Glass Reinforced Plastic.
Surface Preparation – Nationwide
GRP – Glass Reinforced Plastic
We specialise in using a low pressure sand jetting system that has been used nationwide for boat cleaning. Obviously we do this sort of work mainly in Yorkshire, but have worked in Nottinghamshire, Huntingdonshire and Derbyshire – inland counties! We cleaned another boat at Lake Windermere in Cumbria some years ago.
The low pressure sand jet can clean GRP and wood with minimal surface damage, at the same time, the ‘damp’ system also captures dirt, paint, and abrasive, preventing the health and safety risks associated with dry blasting.
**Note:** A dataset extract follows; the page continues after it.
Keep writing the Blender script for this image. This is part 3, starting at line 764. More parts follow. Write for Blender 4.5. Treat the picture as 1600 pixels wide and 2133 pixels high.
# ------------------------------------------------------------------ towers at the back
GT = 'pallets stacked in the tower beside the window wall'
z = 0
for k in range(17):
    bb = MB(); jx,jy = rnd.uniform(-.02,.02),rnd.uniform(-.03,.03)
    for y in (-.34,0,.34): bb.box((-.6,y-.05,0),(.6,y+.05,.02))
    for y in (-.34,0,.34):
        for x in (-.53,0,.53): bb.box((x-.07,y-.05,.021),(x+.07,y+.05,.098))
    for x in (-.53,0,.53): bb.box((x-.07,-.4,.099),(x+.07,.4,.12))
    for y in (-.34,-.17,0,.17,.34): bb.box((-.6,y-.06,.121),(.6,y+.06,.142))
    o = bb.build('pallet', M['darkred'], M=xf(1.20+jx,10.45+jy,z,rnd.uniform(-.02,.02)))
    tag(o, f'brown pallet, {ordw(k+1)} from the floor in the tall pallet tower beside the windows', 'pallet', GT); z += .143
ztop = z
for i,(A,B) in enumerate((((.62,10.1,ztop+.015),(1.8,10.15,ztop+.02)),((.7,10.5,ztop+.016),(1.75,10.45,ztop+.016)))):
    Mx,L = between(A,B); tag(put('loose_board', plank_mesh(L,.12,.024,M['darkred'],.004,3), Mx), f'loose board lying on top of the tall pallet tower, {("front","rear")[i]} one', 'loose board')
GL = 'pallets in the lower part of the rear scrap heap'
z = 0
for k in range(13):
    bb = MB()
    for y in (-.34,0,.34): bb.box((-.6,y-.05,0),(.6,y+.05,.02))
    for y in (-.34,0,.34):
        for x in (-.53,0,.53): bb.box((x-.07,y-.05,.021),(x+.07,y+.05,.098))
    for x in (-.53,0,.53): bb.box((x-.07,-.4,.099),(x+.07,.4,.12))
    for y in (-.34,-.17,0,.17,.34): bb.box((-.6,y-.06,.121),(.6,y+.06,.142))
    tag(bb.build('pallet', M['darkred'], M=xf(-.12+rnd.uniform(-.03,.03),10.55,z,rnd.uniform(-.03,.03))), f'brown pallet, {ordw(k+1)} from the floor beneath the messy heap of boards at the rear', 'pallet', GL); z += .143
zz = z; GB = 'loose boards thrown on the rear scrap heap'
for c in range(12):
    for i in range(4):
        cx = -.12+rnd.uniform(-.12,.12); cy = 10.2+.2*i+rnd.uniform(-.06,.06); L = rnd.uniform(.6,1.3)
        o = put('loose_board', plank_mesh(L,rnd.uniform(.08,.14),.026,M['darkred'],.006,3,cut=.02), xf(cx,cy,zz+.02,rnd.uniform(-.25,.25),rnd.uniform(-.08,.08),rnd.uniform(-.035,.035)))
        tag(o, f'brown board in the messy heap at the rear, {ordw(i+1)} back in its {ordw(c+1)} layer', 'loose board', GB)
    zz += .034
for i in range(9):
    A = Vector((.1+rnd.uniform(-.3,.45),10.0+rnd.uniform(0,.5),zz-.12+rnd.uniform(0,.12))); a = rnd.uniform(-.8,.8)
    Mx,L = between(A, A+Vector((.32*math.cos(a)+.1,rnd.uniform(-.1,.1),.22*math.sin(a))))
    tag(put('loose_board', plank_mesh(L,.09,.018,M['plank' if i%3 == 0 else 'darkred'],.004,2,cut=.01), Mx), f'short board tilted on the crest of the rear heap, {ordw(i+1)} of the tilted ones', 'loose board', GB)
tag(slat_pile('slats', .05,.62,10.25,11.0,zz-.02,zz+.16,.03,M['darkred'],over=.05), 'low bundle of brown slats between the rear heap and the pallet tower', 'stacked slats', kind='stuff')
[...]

A further advantage of the system we use is that it also uses far less abrasive than traditional techniques, making expensive abrasives cost effective, but more significantly reducing waste. Abrasive does not need to be recycled, preventing cross contamination between jobs, and apart from in specialist cases, is not a major part of the running costs.


Dry Ice Blasting
There are times when alternative methods are called for, one of which is Dry Ice blasting. Here a surface to be cleaned is blasted with solid CO2 particles, and the surface is cleaned through thermal shock, the massive volume change as dry ice particles turn into gas, and some abrasion of the surface contaminant, making the process ‘grit or sand free’.
The advantage of this system is that the ‘abrasive’ evaporates on impact, so the only ‘debris’ is the material being removed. It is nearly ‘dustless’ – about as dustless as it is possible to get for an open blast system – however it will still blow cobwebs, birds nests, paint debris etc. fairly liberally!
It is an expensive option – but has been found to be an effective tool – and is particularly good at finding and bursting osmosis blisters.
Superheated Steam Cleaning
In the past couple of years we have discovered that superheated steam offers a good alternative to the sand jet for the removal of deck paint which can be extremely hard compared to a soft gel coat on upperworks. It is impressively slow as a technique – but seems to leave a good surface for repainting.